Edvaldo lembra que precisou recorrer a sua própria mãe e às irmãs quando suas meninas vieram com questões ligadas a sexo. “Eu sou meio tímido para falar dessas coisas. Como minha família toda mora aqui no bairro, todo mundo conversa com elas”.
Em 2011, 151 homens, em Salvador, ficaram com a guarda dos filhos
Embora faça parte de um grupo crescente de homens que ficam com a guarda dos filhos, o empresário Edvaldo Monteiro da Silva é uma exceção. O último levantamento do Instituto Brasileiro de Geografia e Estatística (IBGE), feito em 2011, mostra que, naquele ano, foram decididos, no Brasil, 148.367 casos de guarda dos filhos. Apenas 7.913 maridos obtiveram o direito de ficar com os rebentos. A concessão às mulheres somou 130.032.

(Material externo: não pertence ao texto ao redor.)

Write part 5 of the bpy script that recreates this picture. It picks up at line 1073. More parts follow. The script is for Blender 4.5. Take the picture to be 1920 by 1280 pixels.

Na Bahia, o total de guardas concedidas foi de 8.555. Dessas, 407 para homens. Só em Salvador, 151 ex-maridos obtiveram o direito de ficar com os filhos, de um total de 2.826 decisões.
O cartunista Luís Augusto também entra nas estatísticas como uma raridade. De acordo com dados da 1ª Vara da Infância e da Juventude de Salvador, entre 2009 e maio de 2013, 190 pessoas foram consideradas habilitadas para adoção, na capital baiana. Dessas, apenas nove eram homens solteiros. Eles representam cerca de um quinto do total de mulheres sozinhas consideradas prontas para adotar uma criança: 46.
Luís Augusto espera que sua experiência sirva para estimular outros homens solteiros a adotar. E a fazer do Dia dos Pais uma data ainda mais especial. Tanto que planeja lançar um livro com o personagem inspirado em seu filho, Ben. “É a história da gente, de nossa família, de nosso encontro”.